● Required task:
Among the records that follow, set down only the lines from the one containing "Write part 2" to the one containing "build('window_sill', bm, M['sill'], root, bevel=.002)", both included, exactly.

● Entries supplied:
— Start —
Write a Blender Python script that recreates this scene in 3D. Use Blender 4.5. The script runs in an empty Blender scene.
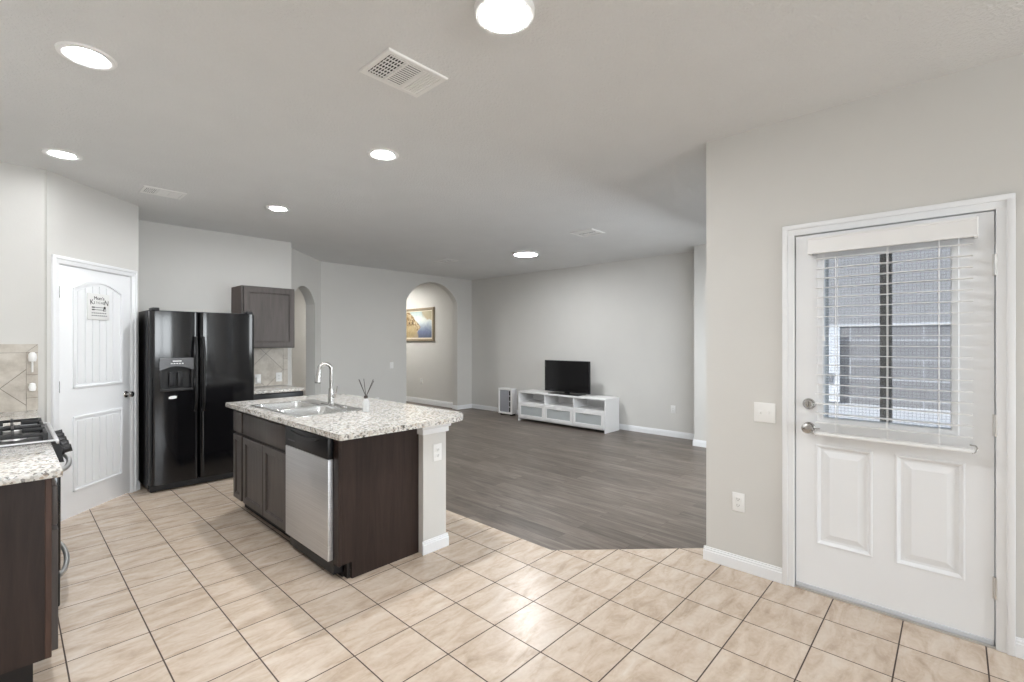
— End —
— Start —
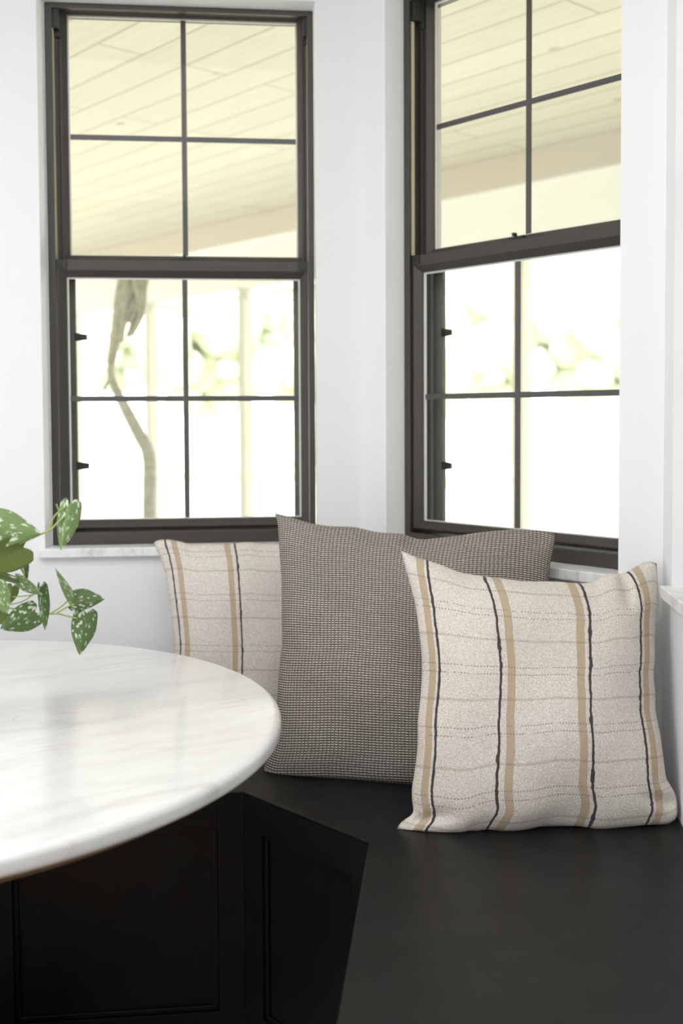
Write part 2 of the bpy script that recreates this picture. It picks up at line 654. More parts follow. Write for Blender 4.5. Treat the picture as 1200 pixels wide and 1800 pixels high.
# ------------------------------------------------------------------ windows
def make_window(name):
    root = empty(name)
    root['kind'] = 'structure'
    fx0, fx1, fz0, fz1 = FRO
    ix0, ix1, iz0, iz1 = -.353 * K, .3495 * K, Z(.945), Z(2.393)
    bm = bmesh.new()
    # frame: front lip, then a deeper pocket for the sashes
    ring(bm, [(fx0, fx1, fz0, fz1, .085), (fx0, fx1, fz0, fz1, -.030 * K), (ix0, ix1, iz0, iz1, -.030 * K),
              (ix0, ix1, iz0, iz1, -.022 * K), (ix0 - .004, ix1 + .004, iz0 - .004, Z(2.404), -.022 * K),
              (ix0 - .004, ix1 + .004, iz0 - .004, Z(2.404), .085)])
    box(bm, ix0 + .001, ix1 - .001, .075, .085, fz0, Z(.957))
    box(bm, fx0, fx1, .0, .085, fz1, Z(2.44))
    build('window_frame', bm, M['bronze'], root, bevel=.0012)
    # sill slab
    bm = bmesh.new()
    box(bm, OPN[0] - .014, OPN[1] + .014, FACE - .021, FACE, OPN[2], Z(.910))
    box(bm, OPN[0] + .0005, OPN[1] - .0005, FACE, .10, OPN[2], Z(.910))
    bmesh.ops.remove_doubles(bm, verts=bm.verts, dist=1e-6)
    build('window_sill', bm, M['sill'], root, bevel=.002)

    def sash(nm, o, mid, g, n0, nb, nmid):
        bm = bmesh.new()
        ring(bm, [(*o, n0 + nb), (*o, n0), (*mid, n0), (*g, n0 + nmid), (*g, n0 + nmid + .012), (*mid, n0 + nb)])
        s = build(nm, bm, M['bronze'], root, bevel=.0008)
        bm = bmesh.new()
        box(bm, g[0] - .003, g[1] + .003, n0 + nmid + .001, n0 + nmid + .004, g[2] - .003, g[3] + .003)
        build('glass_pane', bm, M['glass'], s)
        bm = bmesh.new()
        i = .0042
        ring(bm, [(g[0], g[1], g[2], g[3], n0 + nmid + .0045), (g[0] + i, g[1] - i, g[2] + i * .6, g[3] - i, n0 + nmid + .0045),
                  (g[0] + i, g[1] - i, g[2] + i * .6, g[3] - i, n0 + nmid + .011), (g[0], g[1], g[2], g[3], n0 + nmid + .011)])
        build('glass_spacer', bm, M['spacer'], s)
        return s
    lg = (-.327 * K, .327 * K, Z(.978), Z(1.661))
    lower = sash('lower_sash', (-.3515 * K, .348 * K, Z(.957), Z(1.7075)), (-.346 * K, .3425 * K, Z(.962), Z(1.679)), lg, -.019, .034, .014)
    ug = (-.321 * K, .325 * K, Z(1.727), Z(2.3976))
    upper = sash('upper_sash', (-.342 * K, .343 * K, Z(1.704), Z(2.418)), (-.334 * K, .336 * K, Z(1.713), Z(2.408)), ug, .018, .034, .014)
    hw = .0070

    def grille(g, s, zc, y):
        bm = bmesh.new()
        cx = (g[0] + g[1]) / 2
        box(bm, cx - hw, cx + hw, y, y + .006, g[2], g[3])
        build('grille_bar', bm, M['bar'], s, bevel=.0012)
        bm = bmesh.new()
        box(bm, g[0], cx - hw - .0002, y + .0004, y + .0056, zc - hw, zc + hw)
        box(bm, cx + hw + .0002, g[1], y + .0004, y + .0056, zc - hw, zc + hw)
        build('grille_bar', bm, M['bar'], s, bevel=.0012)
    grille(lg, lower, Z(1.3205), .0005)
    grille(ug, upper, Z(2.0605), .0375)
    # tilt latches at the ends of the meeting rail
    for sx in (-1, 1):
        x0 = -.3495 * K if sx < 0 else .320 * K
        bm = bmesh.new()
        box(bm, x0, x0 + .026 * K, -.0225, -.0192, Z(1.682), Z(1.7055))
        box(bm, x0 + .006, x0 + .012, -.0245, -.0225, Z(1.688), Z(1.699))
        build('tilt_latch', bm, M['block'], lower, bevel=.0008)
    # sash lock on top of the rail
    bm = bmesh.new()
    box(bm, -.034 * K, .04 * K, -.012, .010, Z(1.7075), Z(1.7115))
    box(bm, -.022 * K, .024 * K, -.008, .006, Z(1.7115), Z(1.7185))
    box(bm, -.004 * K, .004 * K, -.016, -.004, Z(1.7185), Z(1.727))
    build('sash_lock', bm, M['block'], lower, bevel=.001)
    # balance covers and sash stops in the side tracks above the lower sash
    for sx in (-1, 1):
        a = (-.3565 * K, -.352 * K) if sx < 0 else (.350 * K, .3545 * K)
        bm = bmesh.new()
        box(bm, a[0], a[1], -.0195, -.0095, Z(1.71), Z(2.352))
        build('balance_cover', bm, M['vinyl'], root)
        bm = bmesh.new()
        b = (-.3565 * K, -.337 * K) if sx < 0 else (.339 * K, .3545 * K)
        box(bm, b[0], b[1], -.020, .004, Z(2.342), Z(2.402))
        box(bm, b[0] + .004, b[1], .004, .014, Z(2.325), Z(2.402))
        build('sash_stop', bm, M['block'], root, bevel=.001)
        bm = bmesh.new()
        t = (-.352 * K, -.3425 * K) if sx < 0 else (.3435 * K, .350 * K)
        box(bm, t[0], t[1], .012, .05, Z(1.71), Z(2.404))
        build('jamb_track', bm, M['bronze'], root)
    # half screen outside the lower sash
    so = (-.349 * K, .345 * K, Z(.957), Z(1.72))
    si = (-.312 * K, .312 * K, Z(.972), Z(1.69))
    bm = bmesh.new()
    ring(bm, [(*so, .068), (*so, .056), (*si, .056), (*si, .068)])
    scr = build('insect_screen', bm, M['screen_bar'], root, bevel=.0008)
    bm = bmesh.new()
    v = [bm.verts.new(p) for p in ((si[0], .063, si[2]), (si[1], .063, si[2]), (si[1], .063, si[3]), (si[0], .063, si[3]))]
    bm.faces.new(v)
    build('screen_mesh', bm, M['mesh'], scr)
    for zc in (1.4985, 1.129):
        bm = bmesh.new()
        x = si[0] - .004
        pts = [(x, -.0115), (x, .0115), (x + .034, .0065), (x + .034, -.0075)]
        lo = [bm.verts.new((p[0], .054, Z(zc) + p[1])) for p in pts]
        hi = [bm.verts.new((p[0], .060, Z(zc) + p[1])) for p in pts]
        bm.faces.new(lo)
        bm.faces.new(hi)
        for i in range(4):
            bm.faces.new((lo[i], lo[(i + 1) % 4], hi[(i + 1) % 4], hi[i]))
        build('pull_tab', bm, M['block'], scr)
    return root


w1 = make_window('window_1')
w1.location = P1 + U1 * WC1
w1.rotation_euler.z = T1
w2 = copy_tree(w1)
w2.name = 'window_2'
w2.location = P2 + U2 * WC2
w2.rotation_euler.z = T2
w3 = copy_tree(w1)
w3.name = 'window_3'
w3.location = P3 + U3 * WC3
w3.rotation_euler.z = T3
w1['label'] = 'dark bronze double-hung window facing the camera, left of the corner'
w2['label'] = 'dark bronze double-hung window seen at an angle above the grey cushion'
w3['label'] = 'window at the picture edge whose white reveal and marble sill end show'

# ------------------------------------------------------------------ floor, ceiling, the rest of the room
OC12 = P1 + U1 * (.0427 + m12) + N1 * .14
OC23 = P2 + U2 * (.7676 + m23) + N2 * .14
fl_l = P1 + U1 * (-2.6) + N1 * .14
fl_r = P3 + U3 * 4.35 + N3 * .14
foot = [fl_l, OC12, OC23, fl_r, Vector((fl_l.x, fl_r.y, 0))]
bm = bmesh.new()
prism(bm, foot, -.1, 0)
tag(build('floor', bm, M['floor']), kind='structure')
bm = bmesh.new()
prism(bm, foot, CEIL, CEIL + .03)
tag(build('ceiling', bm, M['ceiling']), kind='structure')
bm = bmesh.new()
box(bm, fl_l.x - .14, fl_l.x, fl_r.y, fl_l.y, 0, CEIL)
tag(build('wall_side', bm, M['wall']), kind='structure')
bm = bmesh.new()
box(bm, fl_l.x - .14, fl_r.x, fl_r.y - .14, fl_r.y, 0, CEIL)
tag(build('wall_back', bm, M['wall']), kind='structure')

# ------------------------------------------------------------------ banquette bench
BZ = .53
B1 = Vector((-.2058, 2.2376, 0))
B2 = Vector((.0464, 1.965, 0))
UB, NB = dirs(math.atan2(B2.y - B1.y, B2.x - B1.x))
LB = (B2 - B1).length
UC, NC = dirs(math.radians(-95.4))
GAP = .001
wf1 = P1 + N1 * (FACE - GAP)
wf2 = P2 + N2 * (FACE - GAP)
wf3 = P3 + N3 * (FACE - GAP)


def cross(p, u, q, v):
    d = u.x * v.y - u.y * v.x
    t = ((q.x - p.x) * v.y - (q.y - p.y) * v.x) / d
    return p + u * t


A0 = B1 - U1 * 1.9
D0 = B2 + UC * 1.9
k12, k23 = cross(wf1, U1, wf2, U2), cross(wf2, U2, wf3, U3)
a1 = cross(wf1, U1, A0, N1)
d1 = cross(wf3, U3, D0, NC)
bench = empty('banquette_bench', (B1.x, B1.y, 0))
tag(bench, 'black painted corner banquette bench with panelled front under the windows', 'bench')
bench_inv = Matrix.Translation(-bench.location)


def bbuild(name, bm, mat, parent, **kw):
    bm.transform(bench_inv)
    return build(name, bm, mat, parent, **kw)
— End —
— Start —
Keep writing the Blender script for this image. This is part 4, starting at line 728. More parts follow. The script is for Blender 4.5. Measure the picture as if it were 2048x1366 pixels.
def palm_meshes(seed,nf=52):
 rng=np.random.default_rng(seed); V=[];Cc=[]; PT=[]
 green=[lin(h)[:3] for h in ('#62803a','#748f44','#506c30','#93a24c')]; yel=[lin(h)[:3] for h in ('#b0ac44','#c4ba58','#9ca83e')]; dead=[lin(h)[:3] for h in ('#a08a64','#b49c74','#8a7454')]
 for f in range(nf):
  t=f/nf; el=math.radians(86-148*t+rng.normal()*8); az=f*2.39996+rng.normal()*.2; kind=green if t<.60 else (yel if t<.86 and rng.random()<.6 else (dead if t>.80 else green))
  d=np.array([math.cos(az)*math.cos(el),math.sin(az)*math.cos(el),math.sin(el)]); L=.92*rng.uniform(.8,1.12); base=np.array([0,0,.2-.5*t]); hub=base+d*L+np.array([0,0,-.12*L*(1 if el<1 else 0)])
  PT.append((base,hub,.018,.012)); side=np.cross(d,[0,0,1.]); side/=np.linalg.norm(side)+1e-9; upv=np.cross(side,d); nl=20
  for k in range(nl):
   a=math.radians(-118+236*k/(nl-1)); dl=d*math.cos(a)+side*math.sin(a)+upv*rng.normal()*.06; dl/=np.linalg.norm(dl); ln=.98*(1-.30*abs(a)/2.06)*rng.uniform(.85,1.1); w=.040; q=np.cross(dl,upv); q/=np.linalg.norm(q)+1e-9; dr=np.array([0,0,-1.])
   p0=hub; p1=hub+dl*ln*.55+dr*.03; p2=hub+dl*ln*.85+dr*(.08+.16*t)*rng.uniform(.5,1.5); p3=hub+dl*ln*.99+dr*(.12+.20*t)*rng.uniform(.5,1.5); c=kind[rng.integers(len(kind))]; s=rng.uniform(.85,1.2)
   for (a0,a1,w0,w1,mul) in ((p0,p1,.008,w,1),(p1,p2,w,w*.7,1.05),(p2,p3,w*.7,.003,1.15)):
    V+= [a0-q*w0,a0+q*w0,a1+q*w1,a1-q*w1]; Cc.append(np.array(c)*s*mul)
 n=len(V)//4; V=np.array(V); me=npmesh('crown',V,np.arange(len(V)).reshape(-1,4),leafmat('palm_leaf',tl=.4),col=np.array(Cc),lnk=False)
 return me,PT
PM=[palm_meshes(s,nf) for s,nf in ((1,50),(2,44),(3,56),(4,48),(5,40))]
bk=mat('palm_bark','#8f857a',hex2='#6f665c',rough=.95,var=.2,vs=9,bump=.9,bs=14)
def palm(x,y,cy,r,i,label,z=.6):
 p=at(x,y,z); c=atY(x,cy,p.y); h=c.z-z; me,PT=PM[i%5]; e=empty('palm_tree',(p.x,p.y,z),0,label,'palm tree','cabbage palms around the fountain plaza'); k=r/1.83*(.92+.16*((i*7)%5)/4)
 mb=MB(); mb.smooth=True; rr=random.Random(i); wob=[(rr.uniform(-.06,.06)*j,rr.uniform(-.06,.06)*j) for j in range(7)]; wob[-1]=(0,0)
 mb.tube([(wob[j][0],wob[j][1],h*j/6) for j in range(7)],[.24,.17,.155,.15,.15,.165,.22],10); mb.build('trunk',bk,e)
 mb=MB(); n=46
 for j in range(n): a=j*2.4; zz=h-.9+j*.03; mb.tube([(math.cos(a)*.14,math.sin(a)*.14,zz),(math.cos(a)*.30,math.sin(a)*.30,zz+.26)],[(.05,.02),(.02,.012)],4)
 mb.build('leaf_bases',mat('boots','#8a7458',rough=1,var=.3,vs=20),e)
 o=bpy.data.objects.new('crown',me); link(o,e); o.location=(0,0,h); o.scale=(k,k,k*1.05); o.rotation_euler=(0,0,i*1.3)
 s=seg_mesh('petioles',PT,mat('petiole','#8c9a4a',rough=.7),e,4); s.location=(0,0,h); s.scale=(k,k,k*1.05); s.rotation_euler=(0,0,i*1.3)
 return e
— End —
● Solution to this problem:
Write part 2 of the bpy script that recreates this picture. It picks up at line 654. More parts follow. Write for Blender 4.5. Treat the picture as 1200 pixels wide and 1800 pixels high.
# ------------------------------------------------------------------ windows
def make_window(name):
    root = empty(name)
    root['kind'] = 'structure'
    fx0, fx1, fz0, fz1 = FRO
    ix0, ix1, iz0, iz1 = -.353 * K, .3495 * K, Z(.945), Z(2.393)
    bm = bmesh.new()
    # frame: front lip, then a deeper pocket for the sashes
    ring(bm, [(fx0, fx1, fz0, fz1, .085), (fx0, fx1, fz0, fz1, -.030 * K), (ix0, ix1, iz0, iz1, -.030 * K),
              (ix0, ix1, iz0, iz1, -.022 * K), (ix0 - .004, ix1 + .004, iz0 - .004, Z(2.404), -.022 * K),
              (ix0 - .004, ix1 + .004, iz0 - .004, Z(2.404), .085)])
    box(bm, ix0 + .001, ix1 - .001, .075, .085, fz0, Z(.957))
    box(bm, fx0, fx1, .0, .085, fz1, Z(2.44))
    build('window_frame', bm, M['bronze'], root, bevel=.0012)
    # sill slab
    bm = bmesh.new()
    box(bm, OPN[0] - .014, OPN[1] + .014, FACE - .021, FACE, OPN[2], Z(.910))
    box(bm, OPN[0] + .0005, OPN[1] - .0005, FACE, .10, OPN[2], Z(.910))
    bmesh.ops.remove_doubles(bm, verts=bm.verts, dist=1e-6)
    build('window_sill', bm, M['sill'], root, bevel=.002)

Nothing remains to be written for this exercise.